(TO DO) Within the records that follow, find every line containing the string "Write". Copy those lines.

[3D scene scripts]
------------------------------------------------------------------------

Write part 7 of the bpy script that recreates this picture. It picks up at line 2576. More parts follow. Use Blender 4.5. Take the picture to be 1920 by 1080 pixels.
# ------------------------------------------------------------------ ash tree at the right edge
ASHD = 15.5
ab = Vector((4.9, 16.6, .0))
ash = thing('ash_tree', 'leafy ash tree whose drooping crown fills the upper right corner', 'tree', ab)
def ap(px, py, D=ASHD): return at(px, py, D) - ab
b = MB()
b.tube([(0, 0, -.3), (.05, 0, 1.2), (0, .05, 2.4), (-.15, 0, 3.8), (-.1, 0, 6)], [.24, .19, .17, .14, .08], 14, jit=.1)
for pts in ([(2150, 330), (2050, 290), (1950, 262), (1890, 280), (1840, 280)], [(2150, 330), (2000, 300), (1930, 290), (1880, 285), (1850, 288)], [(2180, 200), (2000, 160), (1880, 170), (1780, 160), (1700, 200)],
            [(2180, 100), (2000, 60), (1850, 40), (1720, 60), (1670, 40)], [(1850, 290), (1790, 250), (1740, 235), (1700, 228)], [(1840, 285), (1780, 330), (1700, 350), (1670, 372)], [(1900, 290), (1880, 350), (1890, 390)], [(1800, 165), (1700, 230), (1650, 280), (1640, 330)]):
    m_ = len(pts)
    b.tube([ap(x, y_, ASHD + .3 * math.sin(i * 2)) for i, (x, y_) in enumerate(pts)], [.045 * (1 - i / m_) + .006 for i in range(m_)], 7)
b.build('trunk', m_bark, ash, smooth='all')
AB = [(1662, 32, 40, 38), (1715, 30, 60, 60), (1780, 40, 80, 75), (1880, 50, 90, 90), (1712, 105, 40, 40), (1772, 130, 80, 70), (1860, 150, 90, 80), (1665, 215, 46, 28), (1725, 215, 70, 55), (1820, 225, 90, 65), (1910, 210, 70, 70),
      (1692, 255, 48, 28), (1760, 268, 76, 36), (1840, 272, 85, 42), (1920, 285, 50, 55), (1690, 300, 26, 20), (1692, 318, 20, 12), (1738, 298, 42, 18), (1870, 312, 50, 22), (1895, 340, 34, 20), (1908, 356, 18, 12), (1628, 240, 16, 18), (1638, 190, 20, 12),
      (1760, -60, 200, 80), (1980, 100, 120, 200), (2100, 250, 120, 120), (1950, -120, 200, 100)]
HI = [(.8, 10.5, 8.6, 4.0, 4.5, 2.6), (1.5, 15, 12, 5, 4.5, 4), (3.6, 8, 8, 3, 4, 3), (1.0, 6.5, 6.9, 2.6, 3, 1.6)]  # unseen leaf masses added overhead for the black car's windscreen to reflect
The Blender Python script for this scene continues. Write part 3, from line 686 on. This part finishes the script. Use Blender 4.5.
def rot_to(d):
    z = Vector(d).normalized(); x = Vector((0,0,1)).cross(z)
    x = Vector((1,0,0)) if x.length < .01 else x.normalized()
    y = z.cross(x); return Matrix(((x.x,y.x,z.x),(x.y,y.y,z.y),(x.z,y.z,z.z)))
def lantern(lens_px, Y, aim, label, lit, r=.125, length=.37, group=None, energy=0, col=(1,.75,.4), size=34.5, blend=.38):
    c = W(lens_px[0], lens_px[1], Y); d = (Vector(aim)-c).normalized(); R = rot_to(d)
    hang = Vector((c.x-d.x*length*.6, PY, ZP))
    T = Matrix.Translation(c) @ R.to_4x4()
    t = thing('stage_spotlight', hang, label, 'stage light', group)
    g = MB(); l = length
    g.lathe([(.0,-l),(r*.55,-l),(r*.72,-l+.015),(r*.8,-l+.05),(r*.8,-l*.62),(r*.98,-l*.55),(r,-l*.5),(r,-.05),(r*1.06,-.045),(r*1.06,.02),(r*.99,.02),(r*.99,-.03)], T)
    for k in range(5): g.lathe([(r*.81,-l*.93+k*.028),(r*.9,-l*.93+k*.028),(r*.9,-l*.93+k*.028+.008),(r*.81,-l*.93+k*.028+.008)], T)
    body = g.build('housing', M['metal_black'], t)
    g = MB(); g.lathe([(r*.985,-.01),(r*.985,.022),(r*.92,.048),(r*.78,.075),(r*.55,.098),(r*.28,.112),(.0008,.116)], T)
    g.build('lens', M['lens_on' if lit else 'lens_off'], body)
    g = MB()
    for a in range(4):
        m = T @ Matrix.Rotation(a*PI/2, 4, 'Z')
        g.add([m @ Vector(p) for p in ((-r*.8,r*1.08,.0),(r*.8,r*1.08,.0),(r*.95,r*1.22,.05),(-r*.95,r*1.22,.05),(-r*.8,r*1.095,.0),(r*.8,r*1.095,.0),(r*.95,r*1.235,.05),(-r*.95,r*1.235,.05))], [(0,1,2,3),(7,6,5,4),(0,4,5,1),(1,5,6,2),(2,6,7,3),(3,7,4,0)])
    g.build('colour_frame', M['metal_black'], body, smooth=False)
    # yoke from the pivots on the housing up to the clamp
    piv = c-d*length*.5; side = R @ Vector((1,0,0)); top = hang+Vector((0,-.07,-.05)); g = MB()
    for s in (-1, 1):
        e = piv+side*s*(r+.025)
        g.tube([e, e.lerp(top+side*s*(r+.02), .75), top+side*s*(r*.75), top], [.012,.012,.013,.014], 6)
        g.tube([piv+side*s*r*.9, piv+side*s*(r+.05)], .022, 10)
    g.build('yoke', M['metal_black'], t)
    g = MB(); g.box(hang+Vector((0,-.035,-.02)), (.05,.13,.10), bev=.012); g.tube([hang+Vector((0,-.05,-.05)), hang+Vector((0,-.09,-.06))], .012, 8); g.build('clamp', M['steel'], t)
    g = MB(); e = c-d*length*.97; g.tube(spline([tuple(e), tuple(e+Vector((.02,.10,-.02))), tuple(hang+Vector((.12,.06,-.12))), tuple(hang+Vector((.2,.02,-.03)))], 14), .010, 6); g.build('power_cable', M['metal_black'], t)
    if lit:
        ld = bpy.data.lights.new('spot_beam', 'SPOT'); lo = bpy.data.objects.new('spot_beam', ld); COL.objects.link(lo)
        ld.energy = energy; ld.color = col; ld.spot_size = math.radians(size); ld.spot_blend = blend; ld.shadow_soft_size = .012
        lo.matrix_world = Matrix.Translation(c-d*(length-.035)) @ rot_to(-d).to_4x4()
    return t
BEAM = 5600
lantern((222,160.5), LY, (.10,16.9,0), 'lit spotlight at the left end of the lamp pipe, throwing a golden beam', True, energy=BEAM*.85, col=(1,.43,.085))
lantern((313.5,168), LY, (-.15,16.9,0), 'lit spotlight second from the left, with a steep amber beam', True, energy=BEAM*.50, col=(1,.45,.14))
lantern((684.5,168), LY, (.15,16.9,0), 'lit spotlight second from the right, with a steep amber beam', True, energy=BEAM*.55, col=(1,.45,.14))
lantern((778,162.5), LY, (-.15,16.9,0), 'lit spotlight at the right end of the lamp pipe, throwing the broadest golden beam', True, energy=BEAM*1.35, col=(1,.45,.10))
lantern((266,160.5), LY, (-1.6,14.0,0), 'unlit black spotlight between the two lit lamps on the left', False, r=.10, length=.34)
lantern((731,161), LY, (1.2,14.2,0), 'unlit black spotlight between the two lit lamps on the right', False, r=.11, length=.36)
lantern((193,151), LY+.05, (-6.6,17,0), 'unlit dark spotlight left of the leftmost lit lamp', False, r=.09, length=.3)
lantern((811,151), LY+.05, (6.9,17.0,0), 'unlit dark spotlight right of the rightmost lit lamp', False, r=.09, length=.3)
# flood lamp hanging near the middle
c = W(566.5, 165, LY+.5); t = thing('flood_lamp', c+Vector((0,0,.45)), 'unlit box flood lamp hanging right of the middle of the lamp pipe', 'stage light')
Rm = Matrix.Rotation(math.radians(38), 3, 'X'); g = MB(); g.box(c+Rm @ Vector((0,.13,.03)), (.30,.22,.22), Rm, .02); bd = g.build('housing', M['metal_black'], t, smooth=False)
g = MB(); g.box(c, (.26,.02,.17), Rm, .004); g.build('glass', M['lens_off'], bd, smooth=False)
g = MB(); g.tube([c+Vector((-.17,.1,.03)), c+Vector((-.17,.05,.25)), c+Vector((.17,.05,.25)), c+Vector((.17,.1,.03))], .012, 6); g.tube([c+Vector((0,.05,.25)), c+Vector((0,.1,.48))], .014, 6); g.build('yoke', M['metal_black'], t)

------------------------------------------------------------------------

(OUTPUT BELOW)
Write part 7 of the bpy script that recreates this picture. It picks up at line 2576. More parts follow. Use Blender 4.5. Take the picture to be 1920 by 1080 pixels.
The Blender Python script for this scene continues. Write part 3, from line 686 on. This part finishes the script. Use Blender 4.5.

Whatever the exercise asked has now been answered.